Peki Mazlum İçli'yi hatırladınız mı?
Kobane olayları söz konusu olduğunda Cumhurbaşkanı Erdoğan'ın dilinden düşürmediği Yasin Börü ve arkadaşlarını öldürmek suçundan tutuklandığında 14 yaşındaydı Mazlum İçli.
Oysa o gün olay yerinden 140 kilometre uzaklıktaki Kulp ilçesinin Demirli Köyü'ne bağılı Keçiveren Mezrası'nda bir düğündeydi Mazlum İçli.
Ailesiyle birlikte müzisyenlik yapıyordu.
Şahitler vardı, düğün sahibi doğruluyordu İçli’yi. HTS kayıtları nerede olduğunu gösteriyordu. Hatta düğün görüntülerinde bile vardı Mazlum İçli.
Buna rağmen ağırlaştırılmış hapis cezası verildi Mazlum İçli’ye.
"Kürtler ne istiyor?

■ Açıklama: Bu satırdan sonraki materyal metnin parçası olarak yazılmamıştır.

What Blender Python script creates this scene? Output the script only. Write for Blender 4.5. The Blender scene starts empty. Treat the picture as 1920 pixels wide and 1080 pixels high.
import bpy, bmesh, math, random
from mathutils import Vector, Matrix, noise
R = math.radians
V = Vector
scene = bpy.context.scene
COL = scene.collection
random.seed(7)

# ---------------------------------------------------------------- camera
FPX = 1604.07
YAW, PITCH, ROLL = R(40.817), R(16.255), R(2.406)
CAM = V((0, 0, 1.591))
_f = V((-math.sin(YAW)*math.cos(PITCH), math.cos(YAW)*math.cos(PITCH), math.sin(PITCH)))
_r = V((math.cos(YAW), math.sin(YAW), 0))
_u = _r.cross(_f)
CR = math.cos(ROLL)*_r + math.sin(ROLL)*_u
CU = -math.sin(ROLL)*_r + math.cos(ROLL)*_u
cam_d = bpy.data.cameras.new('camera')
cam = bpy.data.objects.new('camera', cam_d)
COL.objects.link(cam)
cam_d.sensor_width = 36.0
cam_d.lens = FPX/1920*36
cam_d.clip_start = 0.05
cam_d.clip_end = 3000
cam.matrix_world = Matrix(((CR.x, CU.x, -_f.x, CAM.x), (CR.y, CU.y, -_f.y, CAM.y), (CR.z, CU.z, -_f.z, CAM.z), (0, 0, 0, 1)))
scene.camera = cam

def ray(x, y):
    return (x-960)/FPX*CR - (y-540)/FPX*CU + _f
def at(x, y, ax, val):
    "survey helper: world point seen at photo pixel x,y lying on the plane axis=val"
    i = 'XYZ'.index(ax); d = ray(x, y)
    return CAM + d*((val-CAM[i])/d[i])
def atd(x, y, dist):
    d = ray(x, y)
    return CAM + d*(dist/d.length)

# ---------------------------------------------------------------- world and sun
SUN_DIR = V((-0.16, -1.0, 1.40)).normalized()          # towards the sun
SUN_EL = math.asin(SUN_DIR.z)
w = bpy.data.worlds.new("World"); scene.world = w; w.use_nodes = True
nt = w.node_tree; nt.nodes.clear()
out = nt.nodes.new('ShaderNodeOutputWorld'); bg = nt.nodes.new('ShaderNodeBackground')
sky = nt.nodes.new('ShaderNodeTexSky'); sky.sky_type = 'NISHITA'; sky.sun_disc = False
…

Zaten eşit yurttaşlar", "Siyaset yapıyorlar, milletvekili seçiliyorlar, partileri bile var", "Bakan Mehmet Şimşek de Kürt" diyenler var ya, işte onlar iyi okusun Abdulkadir Kuday ve Barış İçli’ye yaşatılanları.
Kuday’ın ve İçli’nin yaşadığı değil yaşayamadığıdır "barış".
Sahi "barış"tan niye bu kadar çok korkuyorsunuz?